O declínio do gigante brasileiro
A crise política junta-se à crise moral e econômica alimentando a desconfiança
O que está acontecendo no Brasil, com um governo que mal consegue chegar aos 7% de aprovação e uma moeda que desvalorizou 35% neste ano e 55% nos últimos 12 meses? Onde e quando vai terminar essa investigação judicial [Operação Lava Jato] que já levou à prisão o ministro estrela de Lula, José Dirceu, o tesoureiro do partido no governo, os dirigentes das maiores empresas de construção (verdadeiras multinacionais), enquanto aparecem acusações contra os presidentes da Câmara dos Deputados e do Senado?
Esta revelação da corrupção é o epicentro do terremoto. Afetou a Petrobras, a principal empresa do país, em números surreais, que ainda não terminaram de serem avaliados. Basta pensar que –obrigada pela justiça– a Camargo Correa, uma das empresas, já devolveu 200 milhões de dólares; que o ex-gerente geral da petroleira estatal restituiu 97 milhões e o de abastecimentos devolveu 25 milhões (dois funcionários, simplesmente). Todas essas quantias respondem à intenção dos acusados de aliviar sua sentença, enquanto são feitos acordos de “delação premiada” em que alguns dos envolvidos, por sua vez, arrastam outros. É um “salve-se quem puder”, que tornou o juiz Sérgio Moro, que encabeça o expediente, a personalidade mais popular do país.
A essa crise moral soma-se uma situação econômica já por si difícil. A queda dos preços das matérias-primas, encabeçadas por minério de ferro, petróleo e soja, atingiu seriamente uma economia que na última década desfrutou de uma formidável bonança, alegremente esbanjada em consumo doméstico. Isso desnuda outra realidade histórica: o Brasil sonhou ser uma grande potência industrial e Getúlio Vargas, um caudilho gaúcho, em 1930, abriu as primeiras siderúrgicas; por sua vez, Juscelino Kubitschek deu continuidade ao sonho e, como testemunho desse otimismo, levantou — nos anos cinquenta — esse Versalhes moderno que é a Brasília de Niemeyer e Lúcio Costa. Esse sonho acabou. O Brasil hoje é muito mais potência agrícola que industrial. Com a queda desses preços, a economia começou a estagnar e há três anos apresenta baixíssimo crescimento, sendo esperada inclusive uma recessão em 2015. O último ano de expansão foi 2010, mas com uma ilusão de ótica, porque tinham sido estabelecidos incentivos ao consumo da indústria automobilística e eletrodoméstica, aumentando o endividamento popular. A consequência dessa economia estagnada e com forte déficit público levou à perda do investment grade, que incentivou, por sua vez, a desvalorização que hoje domina psicologicamente o país. Assim, quem vai investir, seja estrangeiro ou brasileiro?

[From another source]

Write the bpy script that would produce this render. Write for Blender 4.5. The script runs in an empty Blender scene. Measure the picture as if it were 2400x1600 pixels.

À crise moral e econômica sobrepõe-se uma crise política, que retroalimenta a desconfiança. O Partido dos Trabalhadores (PT), partido no governo, sofre deterioração e até o ex-presidente Lula, que parecia imune, começa a perder imagem. As denúncias de corrupção atingem-no e põem em questão a própria presidenta, Dilma Rousseff. Paira sobre ela o fantasma de um julgamento político que teria de apoiar-se na evidência de um delito pessoal dela. Não apareceu uma prova direta que a envolva, mas a ameaça está presente, como também indica uma denúncia perante o Supremo Tribunal Eleitoral pelo uso em campanha de recursos espúrios oriundos de fraudes públicas. Como se fosse pouco, permeia uma sensação de fraude intelectual, porque Dilma fez uma campanha prometendo estimular a economia e acusou o social-democrata Aécio Neves de ser o candidato dos bancos. Assim que chegou à presidência, nomeou um banqueiro como ministro da Economia e lançou um ortodoxo programa de ajuste fiscal. Isso constituiu outro combustível para a fogueira que já fumegava.
Ninguém duvida que seria ruim para a democracia se Dilma não terminasse seu mandato. Mas, como disse o ex-presidente Fernando Henrique Cardoso, se não houver um gesto de grandeza da presidenta “assistiremos à desarticulação crescente do Governo e do Congresso”. Esse é o dilema de hoje. Encurralada, a presidenta encarou uma reforma de seu desmesurado gabinete de 39 ministros, reduzindo seu número, mas tendo que contemplar uma nuvem de pequenos partidos e o poderoso PMDB, seu principal aliado, hoje com um frágil apoio. Assim, não parece que vá acontecer esse choque de confiança que se espera. Com emplastros e remendos, tudo continuará se esgarçando e a sétima potência econômica do mundo, o gigante latino-americano, continuará a se arrastar em um agônico declive.
Julio María Sanguinetti é ex-presidente do Uruguai.